Back then, he was just a skinny kid with a bunch of unfulfilled potential who was still learning the game. He was an athlete, not a receiver.
“So he didn’t really know football,” Wilder said. “He didn’t understand it. It didn’t make sense to him the way it did for kids who had played it their whole life. But he was relentless in terms of working at it.”
But it wasn’t always smooth sailing. Wilder and Zyskowski both said there were some bumps along the way. Fulgham came from a structured family situation and that undoubtedly helped him to form his work ethic but it wasn’t where it needed to be early in his college career.
It’s not that he wasn’t working hard, it’s that he wasn’t working hard enough. Not enough to become a great player.

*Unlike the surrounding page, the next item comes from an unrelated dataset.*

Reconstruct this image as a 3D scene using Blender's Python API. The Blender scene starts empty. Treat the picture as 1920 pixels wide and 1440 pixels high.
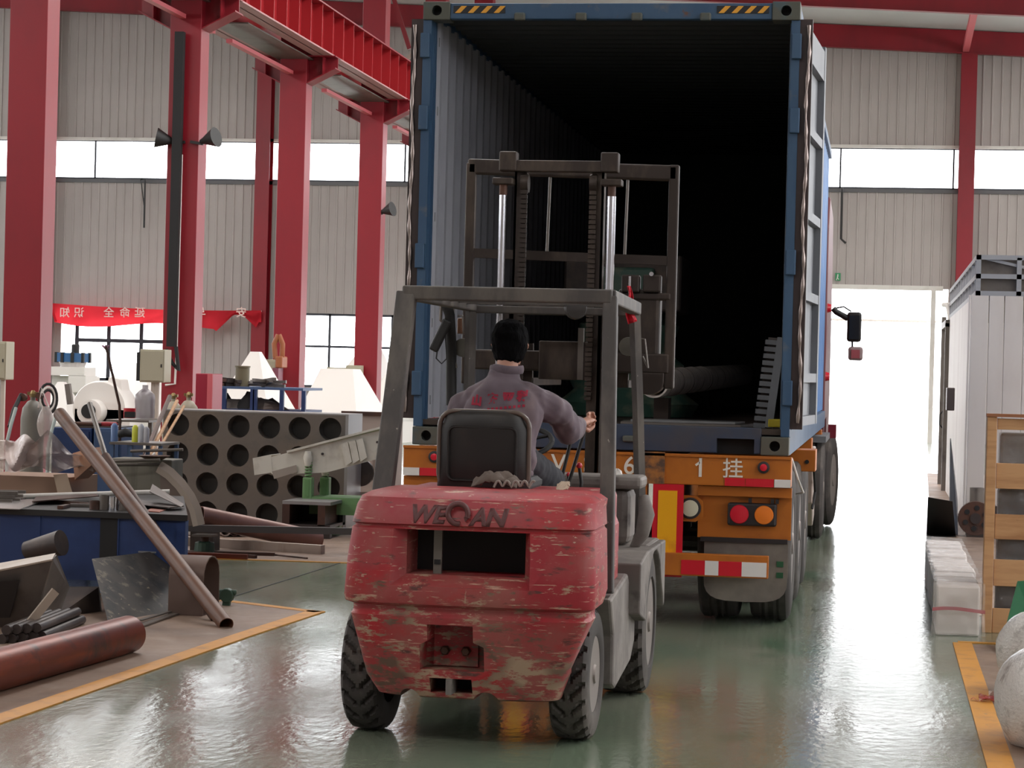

After redshirting in 2014, Fulgham began to rise. He made a few catches in 2015 and in 2016 had a really nice season with 29 catches, 478 yards and 8 touchdown passes. But he followed that up with a really disappointing junior season, catching 30 passes for 394 yards and 1 touchdown. He wasn’t going to get to the NFL playing like that.
So Wilder called Fulgham into his office after that junior season and sat him down for an important talk. Wilder told Fulgham that if he wanted to keep playing football after the upcoming season, he had to truly commit himself in the weight room and the classroom.
“His senior year, he was one of the hardest working kids on our team,” Wilder said. “But it was not a success story that was written right at the beginning.”
His rise to the NFL
Fulgham’s senior season at Old Dominion was incredible. He caught 63 passes for 1,083 yards and 9 touchdowns, but Wilder knows the moment the NFL took notice.
On Sept. 22, 2018, the Monarchs hosted No. 13 Virginia Tech and upset their cross-state rivals 49-35. It was the biggest win in the recent history of the Old Dominion program, which restarted in 2009.
And Fulgham was incredible. He caught 9 passes for 188 yards and a touchdown.
“He was the best player on the field that day and that game really catapulted him into the NFL,” Wilder said. “Because it was a nationally televised game against the best team we were going to play all year and he dominated that game."
After his senior season, Fulgham went to the NFL Combine and impressed enough to get drafted.
When the Lions took Fulgham in the sixth round, he became the second ODU player ever taken in the NFL Draft after his teammate Oshane Ximines went in the third round to the Giants.
Of course, Fulgham didn’t make it in Detroit. That story would have been too boring anyway.
“And typical Travis, he gets drafted, he gets cut three times and then he goes out and wins a football game for the Eagles,” Wilder said. “It’s really the story of Travis Fulgham. He’s turned every setback he’s had with football, he’s turned it into a major comeback."